The problem lies in Ms. Popova seemingly taking these references to the Muse, the the Genius, and the Angel to be more metaphorical. In her defense, she never says this outright, but nor does she make much of what is truly astonishing. Blake is here claiming that he is directed by outside forces, by God himself through the agent of one of his angels. This is not some creative spirit in the abstract, or the individual imagination of a solitary artist. No, this is much more like Coleridge’s claim that our individual imaginations participate in the creative act of God, only Blake adds to it the sense that his hand is guided not just by a natural participation in God’s creativity, but through a mediating angel.

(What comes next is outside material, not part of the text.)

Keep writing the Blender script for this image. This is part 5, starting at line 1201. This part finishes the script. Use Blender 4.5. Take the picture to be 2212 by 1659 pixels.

My second complaint is with this particular section of Ms. Popova’s:

Asserting that Trusler’s eye has been “perverted by caricature prints, which ought not to abound so much as they do,” Blake makes a beautiful case for beauty (or ugliness) being in the eye of the beholder, implying that the art of living lies largely in training the eye to attend to what is beautiful and noble — an argument all the more urgent amid our present culture of rampant cynicism and a media ecosystem that traffics in outrage as its chief currency.

The problem is, Blake is emphatically not making the claim that beauty is in the eye of the beholder. Look at what she herself says, beauty is something we need to train our eyes to see. If we need training to see it, then it isn’t simply in the eye of the beholder, but exists external to any given self. Blake’s whole point is how he is, or attempts to be, attuned to deeper spiritual realities to which this Anglican priest has become blind. Blake isn’t suggesting his way of seeing the world is just that, his way of seeing, but rather that he is depicting what is actually there. It is his peculiar vision of reality because he has it and others don’t, but Blake doesn’t appear to think this is because it is dependent on him:

And I know that This World Is a World of Imagination and Vision I see Every thing I paint In This World, but Every body does not see alike. To the Eyes of a Miser a Guinea is more beautiful than the Sun and a bag worn with the use of Money has more beautiful proportions than a Vine filled with Grapes. The tree which moves some to joy is in the Eyes of others only a Green thing that stands in the way. Some See Nature all Ridicule and Deformity and by these I shall not regulate my proportions, and Some Scarce see Nature at all But to the Eyes of the Man of Imagination Nature is Imagination itself. As a man is So he Sees. As the Eye is formed such are its Powers You certainly Mistake when you say that the Visions of Fancy are not to be found in This World. To Me This World is all One continued Vision of Fancy or Imagination and I feel Flattered when I am told So.

While difficult to parse his lack of punctuation in places, Blake here seems to be saying that the world is as he sees it. Those who see the guinea as more beautiful than the sun or trees simply as green obstructions have ill-formed eyes and see ill. The eye which is attuned to visions and fancy and imagination, that eye, when it listens to its Angel or Genius is more likely to see clearly. Coleridge knew this, so did Tolkien and Barfield. Beauty is in the eye of the beholder, but only if the beholder has been attuned to Beauty outside of its eye, only if the beholder has eyes to see.